• _Exercise directions_
Carry none of the pictures over; set down the material below exactly.

• _Provided material_
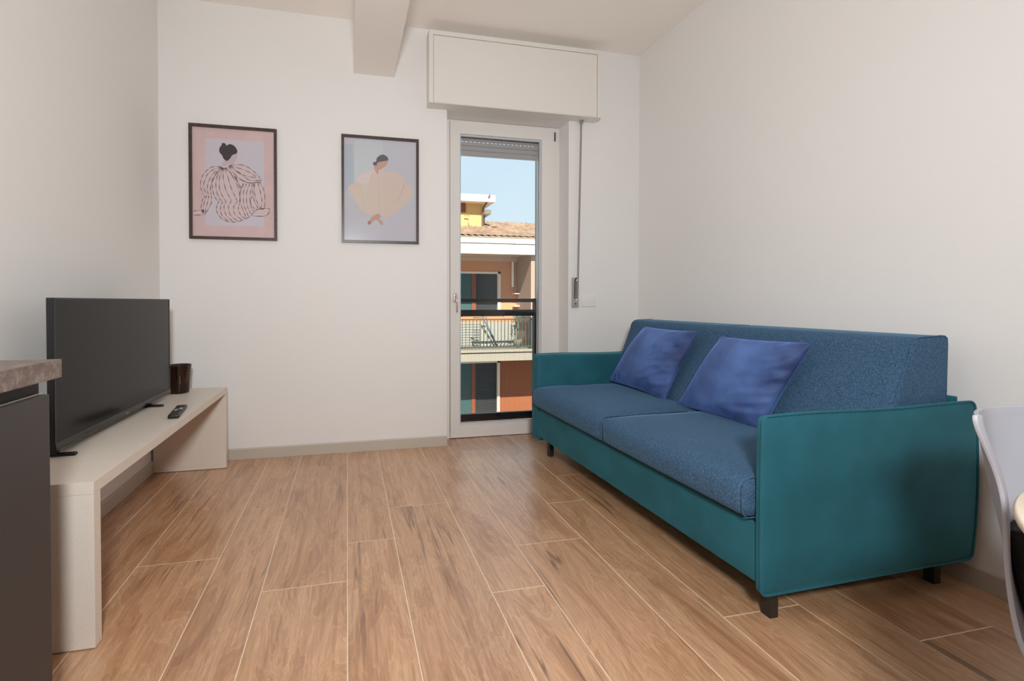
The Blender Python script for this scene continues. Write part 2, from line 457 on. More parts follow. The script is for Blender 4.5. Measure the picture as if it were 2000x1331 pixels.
bmesh.ops.bevel(bm, geom=[e for e in bm.edges if len(e.link_faces) == 2 and abs(e.link_faces[0].normal.dot(e.link_faces[1].normal)) < .5], offset=.003, segments=2, profile=.7, affect='EDGES')
sash = obj('sash', bm, M_pvc, door)
bm = bmesh.new()
b = .012
ringframe(bm, GX0 - o3[0], GX1 - o3[0], GZ0, GZ1, GX0 + b - o3[0], GX1 - b - o3[0], GZ0 + b, GZ1 - b, .010, .03)
obj('glazing_bead', bm, mat('grey_bead', (196, 200, 206), 0.35), sash)
boxes('pane', [(GX0, GX1, YD + .026, YD + .030, GZ0, GZ1)], M_glass, sash, off=o3)
# handle with rose
bm = bmesh.new()
hx, hz = .796 - o3[0], 1.046
rbox(bm, (hx - .014, -.016, hz - .015), (hx + .014, -.006, hz + .055), .006, (2, 1, 3))
tube(bm, [(hx, -.014, hz + .03), (hx, -.03, hz + .032), (hx, -.042, hz + .030), (hx + .002, -.048, hz + .018), (hx + .004, -.050, hz - .01), (hx + .005, -.05, hz - .085)], lambda t: .0085 - .002 * t, 10)
obj('door_handle', bm, mat('champagne_handle', (205, 194, 184), 0.25, metal=.35), sash, smooth=True)
boxes('hinge_cover', [(1.596, 1.606, YD - .014, YD - .004, 2.295, 2.365)], M_dgrey, sash, off=o3, bev=.002)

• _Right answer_
The Blender Python script for this scene continues. Write part 2, from line 457 on. More parts follow. The script is for Blender 4.5. Measure the picture as if it were 2000x1331 pixels.
bmesh.ops.bevel(bm, geom=[e for e in bm.edges if len(e.link_faces) == 2 and abs(e.link_faces[0].normal.dot(e.link_faces[1].normal)) < .5], offset=.003, segments=2, profile=.7, affect='EDGES')
sash = obj('sash', bm, M_pvc, door)
bm = bmesh.new()
b = .012
ringframe(bm, GX0 - o3[0], GX1 - o3[0], GZ0, GZ1, GX0 + b - o3[0], GX1 - b - o3[0], GZ0 + b, GZ1 - b, .010, .03)
obj('glazing_bead', bm, mat('grey_bead', (196, 200, 206), 0.35), sash)
boxes('pane', [(GX0, GX1, YD + .026, YD + .030, GZ0, GZ1)], M_glass, sash, off=o3)
# handle with rose
bm = bmesh.new()
hx, hz = .796 - o3[0], 1.046
rbox(bm, (hx - .014, -.016, hz - .015), (hx + .014, -.006, hz + .055), .006, (2, 1, 3))
tube(bm, [(hx, -.014, hz + .03), (hx, -.03, hz + .032), (hx, -.042, hz + .030), (hx + .002, -.048, hz + .018), (hx + .004, -.050, hz - .01), (hx + .005, -.05, hz - .085)], lambda t: .0085 - .002 * t, 10)
obj('door_handle', bm, mat('champagne_handle', (205, 194, 184), 0.25, metal=.35), sash, smooth=True)
boxes('hinge_cover', [(1.596, 1.606, YD - .014, YD - .004, 2.295, 2.365)], M_dgrey, sash, off=o3, bev=.002)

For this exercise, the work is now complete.